(Task prompt)
Please report every line from the material that contains the word "this".

(Exercise material)
═══

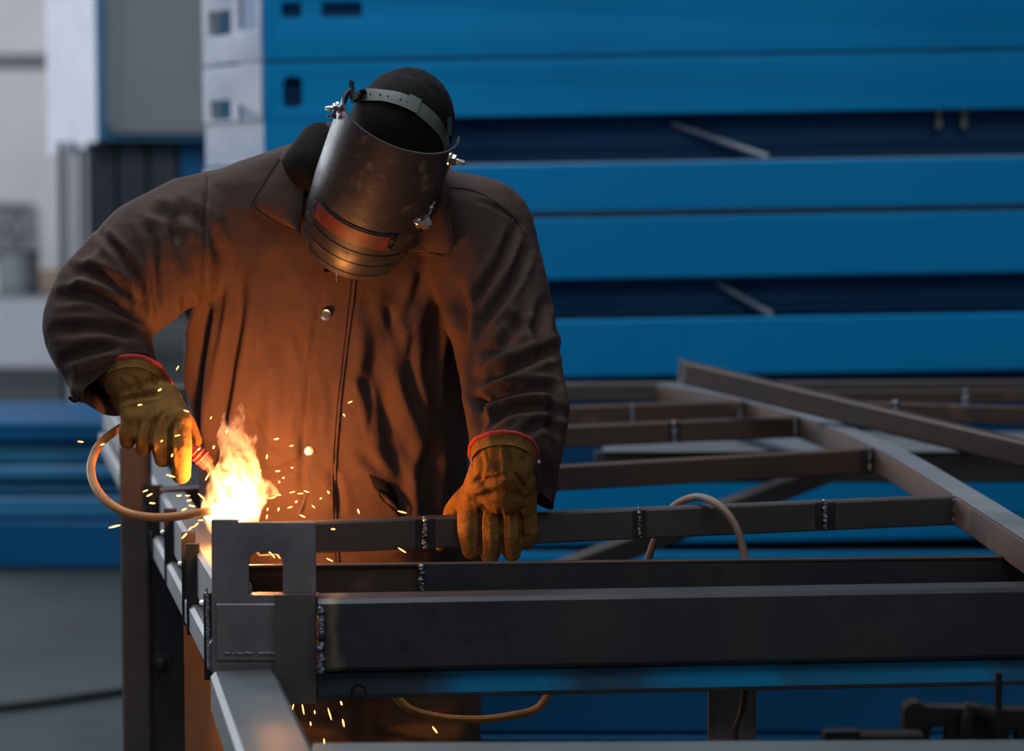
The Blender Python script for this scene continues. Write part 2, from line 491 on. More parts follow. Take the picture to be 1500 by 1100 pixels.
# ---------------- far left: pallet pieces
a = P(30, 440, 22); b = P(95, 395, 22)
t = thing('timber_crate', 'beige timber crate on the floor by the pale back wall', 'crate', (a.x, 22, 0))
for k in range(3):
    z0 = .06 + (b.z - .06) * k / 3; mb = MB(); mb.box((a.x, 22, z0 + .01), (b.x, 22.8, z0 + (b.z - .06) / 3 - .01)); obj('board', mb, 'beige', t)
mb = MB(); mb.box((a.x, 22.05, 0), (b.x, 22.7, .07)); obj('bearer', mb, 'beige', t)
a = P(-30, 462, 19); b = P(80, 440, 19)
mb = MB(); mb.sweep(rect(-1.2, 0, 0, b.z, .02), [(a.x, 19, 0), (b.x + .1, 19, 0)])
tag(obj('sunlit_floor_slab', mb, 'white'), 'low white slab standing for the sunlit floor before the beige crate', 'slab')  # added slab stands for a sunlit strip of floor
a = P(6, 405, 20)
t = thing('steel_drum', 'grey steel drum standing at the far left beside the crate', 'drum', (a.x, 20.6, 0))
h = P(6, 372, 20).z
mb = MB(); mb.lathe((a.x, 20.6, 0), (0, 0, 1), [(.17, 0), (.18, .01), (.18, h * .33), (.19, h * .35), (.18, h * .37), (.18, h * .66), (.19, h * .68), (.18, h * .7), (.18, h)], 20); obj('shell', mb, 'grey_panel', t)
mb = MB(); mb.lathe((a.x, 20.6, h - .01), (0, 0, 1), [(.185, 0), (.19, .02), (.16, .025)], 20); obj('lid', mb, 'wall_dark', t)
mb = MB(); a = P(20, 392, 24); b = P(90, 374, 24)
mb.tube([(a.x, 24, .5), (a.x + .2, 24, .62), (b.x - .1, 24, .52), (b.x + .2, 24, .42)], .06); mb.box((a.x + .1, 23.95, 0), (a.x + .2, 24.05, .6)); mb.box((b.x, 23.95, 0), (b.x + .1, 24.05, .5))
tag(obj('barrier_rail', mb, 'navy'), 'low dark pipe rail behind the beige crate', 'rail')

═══

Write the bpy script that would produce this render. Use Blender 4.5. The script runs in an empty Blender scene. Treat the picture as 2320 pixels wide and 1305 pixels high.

═══

(The completed task)
The Blender Python script for this scene continues. Write part 2, from line 491 on. More parts follow. Take the picture to be 1500 by 1100 pixels.
Write the bpy script that would produce this render. Use Blender 4.5. The script runs in an empty Blender scene. Treat the picture as 2320 pixels wide and 1305 pixels high.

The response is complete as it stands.